Dernière remarque, j'ai également lu un intervenant dire qu'il ne croyait pas une seconde à l'interprétation du nazisme en tant que création consécutive à l'apparition au niveau international du bolchévisme soviétique. C'est il me semble la thèse centrale de la guerre civile européenne, de l'historien allemand Ernst Nolte, thèse assez répandue justement chez les historiens affichant ouvertement une préférence partisane quant à ce qui concerne la question du communisme (pour citer un nom, Stéphane Courtois, que j'eu comme professeur à Nanterre).
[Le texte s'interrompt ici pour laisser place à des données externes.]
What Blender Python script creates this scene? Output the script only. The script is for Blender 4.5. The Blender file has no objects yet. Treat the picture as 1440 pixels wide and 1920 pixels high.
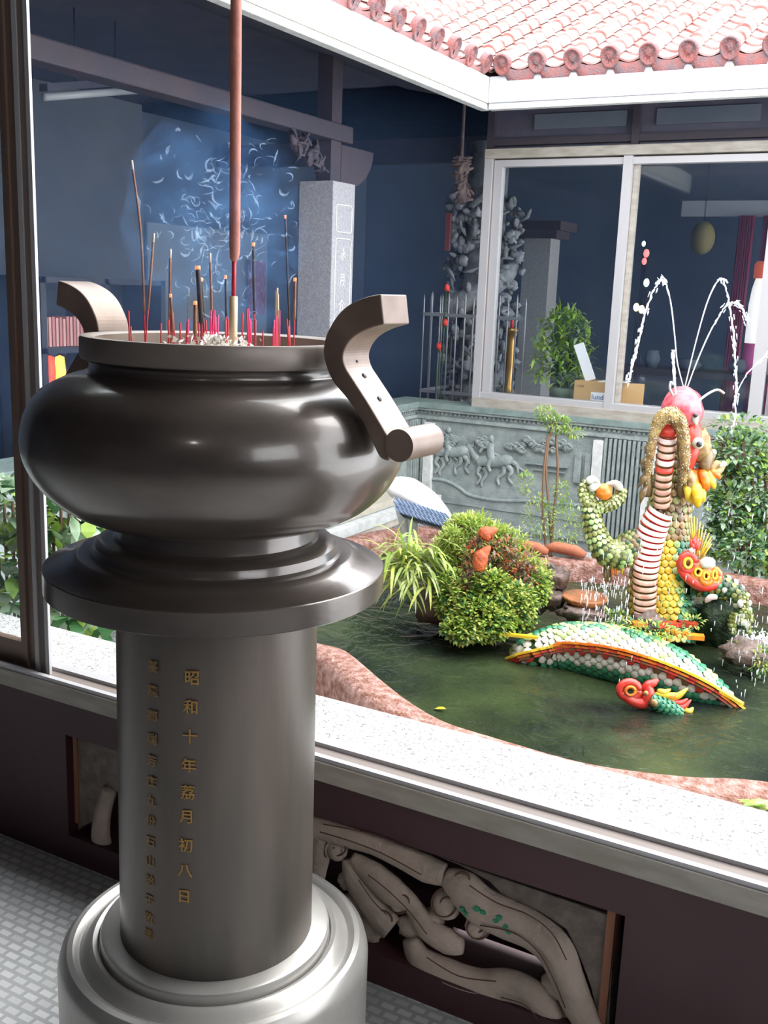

Pour résumer en quelques mots une longue et peut-être confuse intervention, je dirais qu'il faut se méfier, quant on veut traiter historiquement des idéologies, des effets du langage politique. Ce langage n'est pas le langage courant, il n'est pas non plus le langage historique. Il importe d'en tenir compte pour comparer ce qui est comparable. Une idéologie est une création qui s'inscrit dans un temps plus long que la distinction "gauche/droite", simple convention par nature très mouvante, non seulement dans le temps mais dans l'espace. Pour donner un dernier exemple actuel, ceux qui s'intéressent à la politique des Etats-Unis, s'ils n'en tiennent pas compte, sont incapables de saisir la différence entre un néoconservateur (pour un état fort) et un ultralibéral (pour un état faible), alors que tous les deux sont classés à la droite de la vie politique, et que pour le premier, sa conviction vis-à-vis de l'Etat soit plus proche de celle d'un militant "de gauche" que de celle d'un ultralibéral. La même problématique me semble se poser en Histoire quand on en vient à considérer les mouvements idéologiques et politiques qu'ont été par exemple le nazisme, le fascisme et le communisme léniniste, et qu'on essaie de juger ce qui les rapproche et ce qui les distingue.
Je m'excuse de la longueur de ce message, j'ai fait des efforts pour être court. Je suis disposé à fournir plus d'explications et à répondre à toute critique, argumentée, bien entendu.